** START **

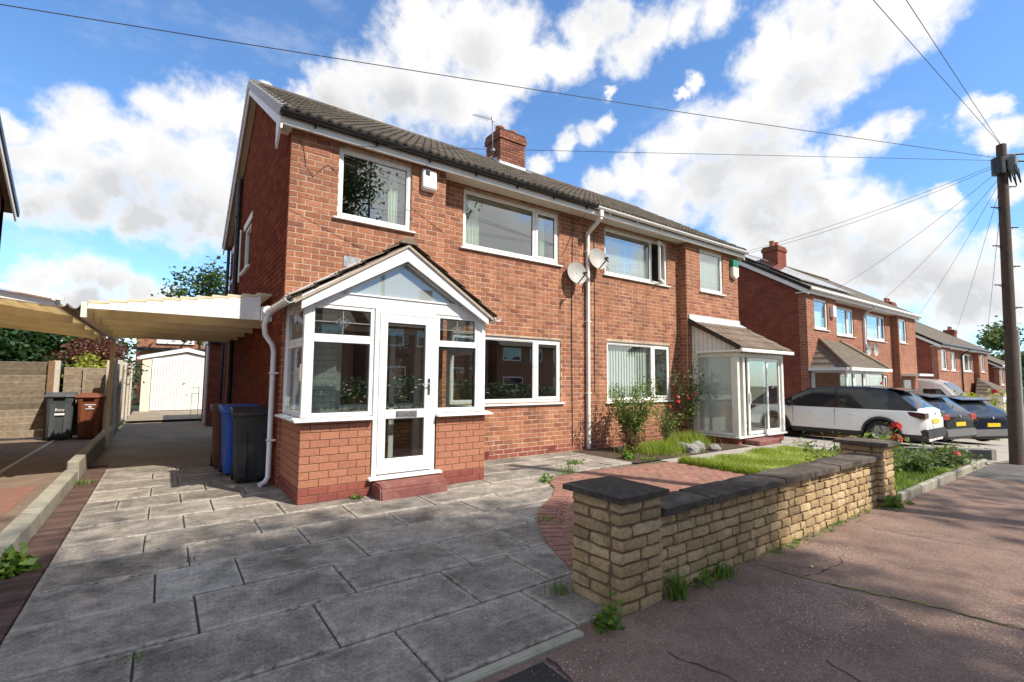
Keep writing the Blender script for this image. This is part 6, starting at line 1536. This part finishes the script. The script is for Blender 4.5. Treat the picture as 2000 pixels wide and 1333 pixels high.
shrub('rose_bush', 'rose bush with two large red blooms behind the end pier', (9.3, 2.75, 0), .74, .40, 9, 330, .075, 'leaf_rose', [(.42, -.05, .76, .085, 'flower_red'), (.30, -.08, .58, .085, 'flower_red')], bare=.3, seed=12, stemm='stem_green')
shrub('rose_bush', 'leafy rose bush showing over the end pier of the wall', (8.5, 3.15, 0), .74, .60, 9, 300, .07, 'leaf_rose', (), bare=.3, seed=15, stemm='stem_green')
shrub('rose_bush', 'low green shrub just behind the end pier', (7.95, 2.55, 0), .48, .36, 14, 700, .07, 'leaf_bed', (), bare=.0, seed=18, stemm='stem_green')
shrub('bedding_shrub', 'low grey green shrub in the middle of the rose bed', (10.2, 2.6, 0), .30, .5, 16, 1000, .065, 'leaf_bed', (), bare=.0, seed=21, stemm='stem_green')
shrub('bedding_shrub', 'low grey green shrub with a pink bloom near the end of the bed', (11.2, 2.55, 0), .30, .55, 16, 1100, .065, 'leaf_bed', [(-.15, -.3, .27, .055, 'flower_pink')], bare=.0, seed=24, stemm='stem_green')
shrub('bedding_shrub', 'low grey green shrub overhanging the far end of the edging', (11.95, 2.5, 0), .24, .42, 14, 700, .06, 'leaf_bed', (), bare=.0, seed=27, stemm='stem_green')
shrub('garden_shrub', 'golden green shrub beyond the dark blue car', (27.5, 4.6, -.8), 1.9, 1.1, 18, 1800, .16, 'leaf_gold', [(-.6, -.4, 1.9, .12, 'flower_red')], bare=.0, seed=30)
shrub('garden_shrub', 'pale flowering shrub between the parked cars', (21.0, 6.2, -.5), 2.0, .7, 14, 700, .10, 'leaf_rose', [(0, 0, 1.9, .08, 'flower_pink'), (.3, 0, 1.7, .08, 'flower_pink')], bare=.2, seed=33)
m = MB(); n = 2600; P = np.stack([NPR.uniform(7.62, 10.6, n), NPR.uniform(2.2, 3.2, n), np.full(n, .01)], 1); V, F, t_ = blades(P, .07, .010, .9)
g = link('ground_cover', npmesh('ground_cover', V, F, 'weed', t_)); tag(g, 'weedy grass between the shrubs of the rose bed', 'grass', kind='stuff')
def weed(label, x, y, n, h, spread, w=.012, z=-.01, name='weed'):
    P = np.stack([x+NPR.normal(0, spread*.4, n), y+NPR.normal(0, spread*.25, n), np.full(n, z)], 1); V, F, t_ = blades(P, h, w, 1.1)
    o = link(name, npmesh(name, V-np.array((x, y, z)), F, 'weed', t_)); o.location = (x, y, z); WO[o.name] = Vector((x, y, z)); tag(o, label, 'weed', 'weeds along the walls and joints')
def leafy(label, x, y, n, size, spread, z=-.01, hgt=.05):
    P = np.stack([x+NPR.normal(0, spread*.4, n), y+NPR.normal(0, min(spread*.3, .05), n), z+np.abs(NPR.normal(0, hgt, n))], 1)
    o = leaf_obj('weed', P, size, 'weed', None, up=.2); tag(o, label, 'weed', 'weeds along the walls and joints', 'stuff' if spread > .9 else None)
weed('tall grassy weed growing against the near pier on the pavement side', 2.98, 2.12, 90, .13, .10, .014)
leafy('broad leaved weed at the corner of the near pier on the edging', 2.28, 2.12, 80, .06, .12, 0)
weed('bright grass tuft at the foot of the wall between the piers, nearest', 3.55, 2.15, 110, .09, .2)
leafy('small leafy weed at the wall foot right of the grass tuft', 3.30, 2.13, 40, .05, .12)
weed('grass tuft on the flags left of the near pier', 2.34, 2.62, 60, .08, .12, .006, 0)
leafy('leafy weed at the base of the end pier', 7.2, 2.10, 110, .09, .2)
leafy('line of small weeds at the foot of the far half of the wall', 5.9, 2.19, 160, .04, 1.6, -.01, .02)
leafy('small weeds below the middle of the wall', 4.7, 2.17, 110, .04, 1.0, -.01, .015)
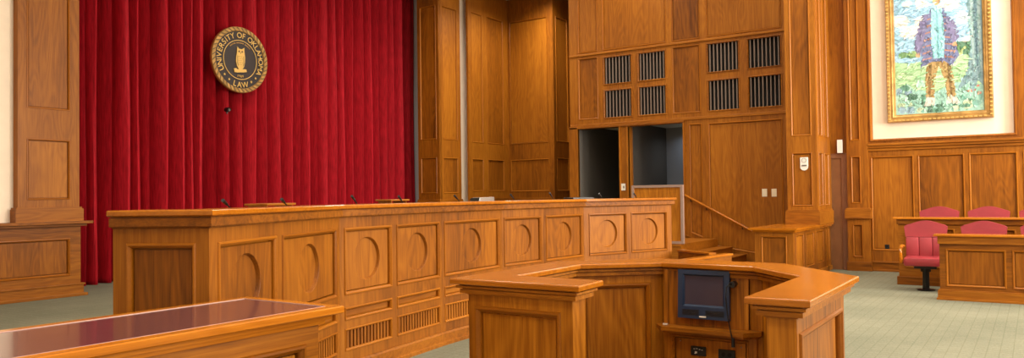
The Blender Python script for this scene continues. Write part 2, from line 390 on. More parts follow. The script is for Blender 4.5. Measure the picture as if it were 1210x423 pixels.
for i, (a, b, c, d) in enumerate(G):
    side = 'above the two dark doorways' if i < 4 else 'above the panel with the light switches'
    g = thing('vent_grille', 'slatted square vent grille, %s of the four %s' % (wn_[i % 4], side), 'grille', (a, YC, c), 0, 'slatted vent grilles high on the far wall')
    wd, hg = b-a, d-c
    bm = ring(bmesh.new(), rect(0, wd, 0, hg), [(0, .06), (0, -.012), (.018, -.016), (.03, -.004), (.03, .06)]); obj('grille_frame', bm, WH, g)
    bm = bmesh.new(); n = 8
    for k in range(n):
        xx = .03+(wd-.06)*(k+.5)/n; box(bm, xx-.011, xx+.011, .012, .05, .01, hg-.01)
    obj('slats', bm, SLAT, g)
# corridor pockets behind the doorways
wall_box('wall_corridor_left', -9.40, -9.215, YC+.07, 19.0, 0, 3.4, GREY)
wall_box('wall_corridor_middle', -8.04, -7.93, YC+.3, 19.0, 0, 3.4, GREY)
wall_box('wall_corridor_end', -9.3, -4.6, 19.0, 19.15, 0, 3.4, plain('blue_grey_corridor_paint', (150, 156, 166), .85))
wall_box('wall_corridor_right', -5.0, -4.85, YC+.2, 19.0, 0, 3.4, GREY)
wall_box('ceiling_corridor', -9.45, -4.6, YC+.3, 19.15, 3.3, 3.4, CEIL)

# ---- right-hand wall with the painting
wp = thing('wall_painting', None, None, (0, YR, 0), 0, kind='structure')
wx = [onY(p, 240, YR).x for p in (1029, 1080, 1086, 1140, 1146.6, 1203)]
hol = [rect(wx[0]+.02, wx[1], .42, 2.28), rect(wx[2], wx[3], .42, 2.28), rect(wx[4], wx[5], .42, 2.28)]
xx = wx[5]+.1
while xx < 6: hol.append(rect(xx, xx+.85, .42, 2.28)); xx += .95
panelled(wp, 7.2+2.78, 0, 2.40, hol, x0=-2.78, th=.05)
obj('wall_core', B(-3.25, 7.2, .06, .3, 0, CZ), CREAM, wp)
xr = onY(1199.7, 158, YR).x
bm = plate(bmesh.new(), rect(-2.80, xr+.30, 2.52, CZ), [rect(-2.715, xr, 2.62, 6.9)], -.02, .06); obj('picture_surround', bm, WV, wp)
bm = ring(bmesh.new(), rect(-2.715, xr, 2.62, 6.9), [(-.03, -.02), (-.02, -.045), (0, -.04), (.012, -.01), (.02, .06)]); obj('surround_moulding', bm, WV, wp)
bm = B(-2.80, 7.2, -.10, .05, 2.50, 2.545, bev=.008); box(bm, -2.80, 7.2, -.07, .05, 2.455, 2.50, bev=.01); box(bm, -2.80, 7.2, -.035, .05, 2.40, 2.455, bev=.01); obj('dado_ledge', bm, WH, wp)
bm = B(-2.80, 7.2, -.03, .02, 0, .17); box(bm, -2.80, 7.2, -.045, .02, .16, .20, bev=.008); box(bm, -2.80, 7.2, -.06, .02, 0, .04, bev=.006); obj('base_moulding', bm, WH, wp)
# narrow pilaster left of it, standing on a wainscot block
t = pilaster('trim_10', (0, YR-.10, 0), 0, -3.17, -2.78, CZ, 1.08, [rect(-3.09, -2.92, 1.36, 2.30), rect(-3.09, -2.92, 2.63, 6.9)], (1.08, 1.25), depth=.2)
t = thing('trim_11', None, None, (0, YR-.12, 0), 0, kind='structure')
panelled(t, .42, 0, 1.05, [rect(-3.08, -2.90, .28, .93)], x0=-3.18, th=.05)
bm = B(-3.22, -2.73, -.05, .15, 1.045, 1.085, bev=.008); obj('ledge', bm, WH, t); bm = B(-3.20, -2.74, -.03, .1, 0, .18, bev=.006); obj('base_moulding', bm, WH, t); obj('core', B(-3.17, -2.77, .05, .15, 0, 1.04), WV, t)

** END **

Exercise instructions » Repeat exactly the lines from the one that contains "156, 166), .85))" through the one that contains "YC+.2, 19.0, 0, 3.4, GREY)", and only those.

The solution »
wall_box('wall_corridor_end', -9.3, -4.6, 19.0, 19.15, 0, 3.4, plain('blue_grey_corridor_paint', (150, 156, 166), .85))
wall_box('wall_corridor_right', -5.0, -4.85, YC+.2, 19.0, 0, 3.4, GREY)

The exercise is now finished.